(Rows from a 3D scene dataset)
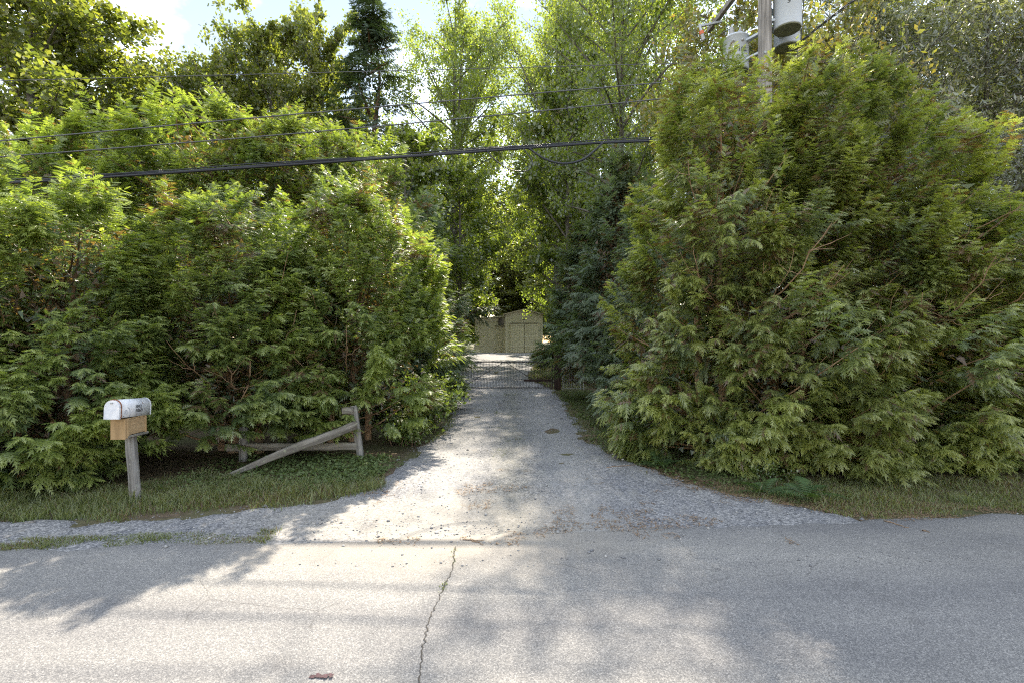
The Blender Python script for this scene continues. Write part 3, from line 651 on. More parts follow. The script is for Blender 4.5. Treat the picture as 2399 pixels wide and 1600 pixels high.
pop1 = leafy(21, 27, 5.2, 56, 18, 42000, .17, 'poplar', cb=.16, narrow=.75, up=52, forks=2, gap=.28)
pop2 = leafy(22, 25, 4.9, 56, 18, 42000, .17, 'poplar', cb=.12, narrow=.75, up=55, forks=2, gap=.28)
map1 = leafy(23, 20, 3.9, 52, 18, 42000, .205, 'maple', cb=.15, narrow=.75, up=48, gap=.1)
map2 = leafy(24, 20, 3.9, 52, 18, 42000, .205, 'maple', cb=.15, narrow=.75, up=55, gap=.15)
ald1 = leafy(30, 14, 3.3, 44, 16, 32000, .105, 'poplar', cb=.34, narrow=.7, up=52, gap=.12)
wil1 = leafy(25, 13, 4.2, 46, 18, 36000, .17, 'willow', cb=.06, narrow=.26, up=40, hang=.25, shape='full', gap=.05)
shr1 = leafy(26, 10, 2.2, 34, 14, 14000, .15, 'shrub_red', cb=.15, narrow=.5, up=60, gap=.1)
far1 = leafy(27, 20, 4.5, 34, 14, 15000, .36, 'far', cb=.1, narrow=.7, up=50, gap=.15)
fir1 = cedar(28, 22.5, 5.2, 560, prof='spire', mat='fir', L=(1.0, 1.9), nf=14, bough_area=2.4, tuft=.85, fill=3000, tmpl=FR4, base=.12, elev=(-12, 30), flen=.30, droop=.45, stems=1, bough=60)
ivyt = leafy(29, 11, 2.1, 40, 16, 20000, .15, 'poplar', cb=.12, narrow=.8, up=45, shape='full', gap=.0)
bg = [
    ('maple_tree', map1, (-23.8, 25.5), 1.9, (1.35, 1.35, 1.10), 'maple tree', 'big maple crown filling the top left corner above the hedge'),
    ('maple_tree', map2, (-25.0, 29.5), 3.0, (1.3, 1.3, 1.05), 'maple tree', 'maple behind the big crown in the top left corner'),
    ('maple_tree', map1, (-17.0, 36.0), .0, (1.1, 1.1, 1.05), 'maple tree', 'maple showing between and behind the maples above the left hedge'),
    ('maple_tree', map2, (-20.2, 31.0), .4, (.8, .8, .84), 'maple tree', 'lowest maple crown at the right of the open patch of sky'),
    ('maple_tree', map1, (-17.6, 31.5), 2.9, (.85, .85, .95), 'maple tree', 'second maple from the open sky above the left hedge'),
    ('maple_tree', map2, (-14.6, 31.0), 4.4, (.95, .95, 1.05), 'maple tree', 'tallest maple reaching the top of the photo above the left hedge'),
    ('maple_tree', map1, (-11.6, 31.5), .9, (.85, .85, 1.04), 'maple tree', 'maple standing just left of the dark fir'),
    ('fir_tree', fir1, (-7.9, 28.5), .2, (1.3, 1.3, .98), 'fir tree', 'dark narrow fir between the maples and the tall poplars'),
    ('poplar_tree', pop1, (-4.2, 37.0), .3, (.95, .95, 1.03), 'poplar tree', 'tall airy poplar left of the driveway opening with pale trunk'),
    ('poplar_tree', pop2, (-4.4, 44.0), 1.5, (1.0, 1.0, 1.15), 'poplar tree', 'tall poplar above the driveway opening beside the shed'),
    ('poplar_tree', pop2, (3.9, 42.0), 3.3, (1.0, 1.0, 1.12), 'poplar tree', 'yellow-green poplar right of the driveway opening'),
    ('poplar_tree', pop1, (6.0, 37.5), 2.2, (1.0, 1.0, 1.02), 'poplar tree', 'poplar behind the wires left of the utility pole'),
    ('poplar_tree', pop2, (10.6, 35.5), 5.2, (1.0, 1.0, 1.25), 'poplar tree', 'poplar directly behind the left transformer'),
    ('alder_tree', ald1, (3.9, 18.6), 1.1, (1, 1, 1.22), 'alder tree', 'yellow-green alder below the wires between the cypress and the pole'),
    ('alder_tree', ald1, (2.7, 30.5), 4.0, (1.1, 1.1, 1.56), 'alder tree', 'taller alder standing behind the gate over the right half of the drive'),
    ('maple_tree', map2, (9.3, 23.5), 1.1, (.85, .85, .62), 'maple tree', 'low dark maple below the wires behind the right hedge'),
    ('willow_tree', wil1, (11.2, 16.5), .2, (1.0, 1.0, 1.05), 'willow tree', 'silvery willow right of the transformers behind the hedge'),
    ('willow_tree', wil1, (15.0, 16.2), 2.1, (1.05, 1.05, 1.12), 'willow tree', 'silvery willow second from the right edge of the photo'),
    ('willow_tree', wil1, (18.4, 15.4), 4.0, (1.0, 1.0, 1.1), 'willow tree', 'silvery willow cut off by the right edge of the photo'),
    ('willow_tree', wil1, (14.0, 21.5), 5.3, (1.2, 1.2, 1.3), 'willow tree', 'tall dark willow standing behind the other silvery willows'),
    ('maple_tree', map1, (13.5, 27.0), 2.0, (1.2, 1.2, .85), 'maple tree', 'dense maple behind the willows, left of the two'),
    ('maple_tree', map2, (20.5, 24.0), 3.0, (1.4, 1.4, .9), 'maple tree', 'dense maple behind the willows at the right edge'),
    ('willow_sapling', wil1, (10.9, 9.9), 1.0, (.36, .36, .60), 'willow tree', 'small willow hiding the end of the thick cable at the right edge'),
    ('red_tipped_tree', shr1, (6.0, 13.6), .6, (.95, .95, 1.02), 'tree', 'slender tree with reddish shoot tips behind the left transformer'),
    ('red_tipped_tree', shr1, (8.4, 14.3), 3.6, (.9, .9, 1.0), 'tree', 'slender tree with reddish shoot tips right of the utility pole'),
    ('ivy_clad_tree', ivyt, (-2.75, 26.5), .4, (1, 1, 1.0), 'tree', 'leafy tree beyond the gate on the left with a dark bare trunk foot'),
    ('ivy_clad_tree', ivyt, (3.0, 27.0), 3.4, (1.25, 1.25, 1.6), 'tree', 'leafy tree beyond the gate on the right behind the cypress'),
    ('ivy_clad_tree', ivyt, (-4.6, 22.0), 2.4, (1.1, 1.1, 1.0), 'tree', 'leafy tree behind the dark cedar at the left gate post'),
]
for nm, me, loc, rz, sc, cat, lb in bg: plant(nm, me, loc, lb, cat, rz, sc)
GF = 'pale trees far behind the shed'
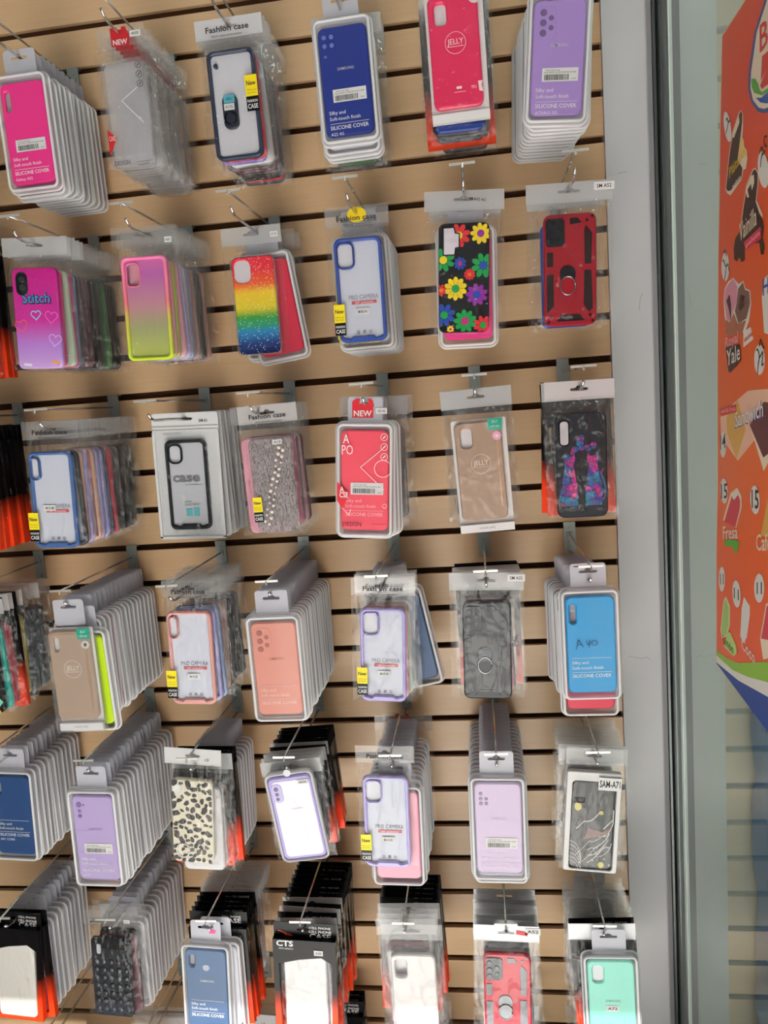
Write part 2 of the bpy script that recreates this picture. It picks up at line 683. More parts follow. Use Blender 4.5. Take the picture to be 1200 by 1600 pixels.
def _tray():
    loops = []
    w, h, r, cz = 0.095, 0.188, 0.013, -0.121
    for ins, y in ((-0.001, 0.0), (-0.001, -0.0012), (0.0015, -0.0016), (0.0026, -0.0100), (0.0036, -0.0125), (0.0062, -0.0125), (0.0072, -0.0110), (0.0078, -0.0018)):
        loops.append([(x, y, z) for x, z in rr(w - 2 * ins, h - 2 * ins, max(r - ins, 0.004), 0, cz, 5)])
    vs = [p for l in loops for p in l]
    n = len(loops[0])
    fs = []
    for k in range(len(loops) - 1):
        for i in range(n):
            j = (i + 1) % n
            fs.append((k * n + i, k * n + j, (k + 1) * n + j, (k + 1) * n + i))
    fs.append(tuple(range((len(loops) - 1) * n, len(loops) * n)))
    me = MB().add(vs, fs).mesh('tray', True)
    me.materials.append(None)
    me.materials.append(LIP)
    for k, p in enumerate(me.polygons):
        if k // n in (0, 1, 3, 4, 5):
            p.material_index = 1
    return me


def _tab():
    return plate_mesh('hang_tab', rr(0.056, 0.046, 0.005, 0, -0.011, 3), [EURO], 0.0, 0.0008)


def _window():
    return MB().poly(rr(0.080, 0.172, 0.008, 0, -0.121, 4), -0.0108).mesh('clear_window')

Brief
Leave the pictures out and output the rest of the listing exactly.

Response to this exercise
The Blender Python script for this scene continues. Write part 3, from line 651 on. More parts follow. The script is for Blender 4.5. Treat the picture as 2399 pixels wide and 1600 pixels high.
pop1 = leafy(21, 27, 5.2, 56, 18, 42000, .17, 'poplar', cb=.16, narrow=.75, up=52, forks=2, gap=.28)
pop2 = leafy(22, 25, 4.9, 56, 18, 42000, .17, 'poplar', cb=.12, narrow=.75, up=55, forks=2, gap=.28)
map1 = leafy(23, 20, 3.9, 52, 18, 42000, .205, 'maple', cb=.15, narrow=.75, up=48, gap=.1)
map2 = leafy(24, 20, 3.9, 52, 18, 42000, .205, 'maple', cb=.15, narrow=.75, up=55, gap=.15)
ald1 = leafy(30, 14, 3.3, 44, 16, 32000, .105, 'poplar', cb=.34, narrow=.7, up=52, gap=.12)
wil1 = leafy(25, 13, 4.2, 46, 18, 36000, .17, 'willow', cb=.06, narrow=.26, up=40, hang=.25, shape='full', gap=.05)
shr1 = leafy(26, 10, 2.2, 34, 14, 14000, .15, 'shrub_red', cb=.15, narrow=.5, up=60, gap=.1)
far1 = leafy(27, 20, 4.5, 34, 14, 15000, .36, 'far', cb=.1, narrow=.7, up=50, gap=.15)
fir1 = cedar(28, 22.5, 5.2, 560, prof='spire', mat='fir', L=(1.0, 1.9), nf=14, bough_area=2.4, tuft=.85, fill=3000, tmpl=FR4, base=.12, elev=(-12, 30), flen=.30, droop=.45, stems=1, bough=60)
ivyt = leafy(29, 11, 2.1, 40, 16, 20000, .15, 'poplar', cb=.12, narrow=.8, up=45, shape='full', gap=.0)
bg = [
    ('maple_tree', map1, (-23.8, 25.5), 1.9, (1.35, 1.35, 1.10), 'maple tree', 'big maple crown filling the top left corner above the hedge'),
    ('maple_tree', map2, (-25.0, 29.5), 3.0, (1.3, 1.3, 1.05), 'maple tree', 'maple behind the big crown in the top left corner'),
    ('maple_tree', map1, (-17.0, 36.0), .0, (1.1, 1.1, 1.05), 'maple tree', 'maple showing between and behind the maples above the left hedge'),
    ('maple_tree', map2, (-20.2, 31.0), .4, (.8, .8, .84), 'maple tree', 'lowest maple crown at the right of the open patch of sky'),
    ('maple_tree', map1, (-17.6, 31.5), 2.9, (.85, .85, .95), 'maple tree', 'second maple from the open sky above the left hedge'),
    ('maple_tree', map2, (-14.6, 31.0), 4.4, (.95, .95, 1.05), 'maple tree', 'tallest maple reaching the top of the photo above the left hedge'),
    ('maple_tree', map1, (-11.6, 31.5), .9, (.85, .85, 1.04), 'maple tree', 'maple standing just left of the dark fir'),
    ('fir_tree', fir1, (-7.9, 28.5), .2, (1.3, 1.3, .98), 'fir tree', 'dark narrow fir between the maples and the tall poplars'),
    ('poplar_tree', pop1, (-4.2, 37.0), .3, (.95, .95, 1.03), 'poplar tree', 'tall airy poplar left of the driveway opening with pale trunk'),
    ('poplar_tree', pop2, (-4.4, 44.0), 1.5, (1.0, 1.0, 1.15), 'poplar tree', 'tall poplar above the driveway opening beside the shed'),
    ('poplar_tree', pop2, (3.9, 42.0), 3.3, (1.0, 1.0, 1.12), 'poplar tree', 'yellow-green poplar right of the driveway opening'),
    ('poplar_tree', pop1, (6.0, 37.5), 2.2, (1.0, 1.0, 1.02), 'poplar tree', 'poplar behind the wires left of the utility pole'),
    ('poplar_tree', pop2, (10.6, 35.5), 5.2, (1.0, 1.0, 1.25), 'poplar tree', 'poplar directly behind the left transformer'),
    ('alder_tree', ald1, (3.9, 18.6), 1.1, (1, 1, 1.22), 'alder tree', 'yellow-green alder below the wires between the cypress and the pole'),
    ('alder_tree', ald1, (2.7, 30.5), 4.0, (1.1, 1.1, 1.56), 'alder tree', 'taller alder standing behind the gate over the right half of the drive'),
    ('maple_tree', map2, (9.3, 23.5), 1.1, (.85, .85, .62), 'maple tree', 'low dark maple below the wires behind the right hedge'),
    ('willow_tree', wil1, (11.2, 16.5), .2, (1.0, 1.0, 1.05), 'willow tree', 'silvery willow right of the transformers behind the hedge'),
    ('willow_tree', wil1, (15.0, 16.2), 2.1, (1.05, 1.05, 1.12), 'willow tree', 'silvery willow second from the right edge of the photo'),
    ('willow_tree', wil1, (18.4, 15.4), 4.0, (1.0, 1.0, 1.1), 'willow tree', 'silvery willow cut off by the right edge of the photo'),
    ('willow_tree', wil1, (14.0, 21.5), 5.3, (1.2, 1.2, 1.3), 'willow tree', 'tall dark willow standing behind the other silvery willows'),
    ('maple_tree', map1, (13.5, 27.0), 2.0, (1.2, 1.2, .85), 'maple tree', 'dense maple behind the willows, left of the two'),
    ('maple_tree', map2, (20.5, 24.0), 3.0, (1.4, 1.4, .9), 'maple tree', 'dense maple behind the willows at the right edge'),
    ('willow_sapling', wil1, (10.9, 9.9), 1.0, (.36, .36, .60), 'willow tree', 'small willow hiding the end of the thick cable at the right edge'),
    ('red_tipped_tree', shr1, (6.0, 13.6), .6, (.95, .95, 1.02), 'tree', 'slender tree with reddish shoot tips behind the left transformer'),
    ('red_tipped_tree', shr1, (8.4, 14.3), 3.6, (.9, .9, 1.0), 'tree', 'slender tree with reddish shoot tips right of the utility pole'),
    ('ivy_clad_tree', ivyt, (-2.75, 26.5), .4, (1, 1, 1.0), 'tree', 'leafy tree beyond the gate on the left with a dark bare trunk foot'),
    ('ivy_clad_tree', ivyt, (3.0, 27.0), 3.4, (1.25, 1.25, 1.6), 'tree', 'leafy tree beyond the gate on the right behind the cypress'),
    ('ivy_clad_tree', ivyt, (-4.6, 22.0), 2.4, (1.1, 1.1, 1.0), 'tree', 'leafy tree behind the dark cedar at the left gate post'),
]
for nm, me, loc, rz, sc, cat, lb in bg: plant(nm, me, loc, lb, cat, rz, sc)
GF = 'pale trees far behind the shed'
Write part 2 of the bpy script that recreates this picture. It picks up at line 683. More parts follow. Use Blender 4.5. Take the picture to be 1200 by 1600 pixels.
def _tray():
    loops = []
    w, h, r, cz = 0.095, 0.188, 0.013, -0.121
    for ins, y in ((-0.001, 0.0), (-0.001, -0.0012), (0.0015, -0.0016), (0.0026, -0.0100), (0.0036, -0.0125), (0.0062, -0.0125), (0.0072, -0.0110), (0.0078, -0.0018)):
        loops.append([(x, y, z) for x, z in rr(w - 2 * ins, h - 2 * ins, max(r - ins, 0.004), 0, cz, 5)])
    vs = [p for l in loops for p in l]
    n = len(loops[0])
    fs = []
    for k in range(len(loops) - 1):
        for i in range(n):
            j = (i + 1) % n
            fs.append((k * n + i, k * n + j, (k + 1) * n + j, (k + 1) * n + i))
    fs.append(tuple(range((len(loops) - 1) * n, len(loops) * n)))
    me = MB().add(vs, fs).mesh('tray', True)
    me.materials.append(None)
    me.materials.append(LIP)
    for k, p in enumerate(me.polygons):
        if k // n in (0, 1, 3, 4, 5):
            p.material_index = 1
    return me


def _tab():
    return plate_mesh('hang_tab', rr(0.056, 0.046, 0.005, 0, -0.011, 3), [EURO], 0.0, 0.0008)


def _window():
    return MB().poly(rr(0.080, 0.172, 0.008, 0, -0.121, 4), -0.0108).mesh('clear_window')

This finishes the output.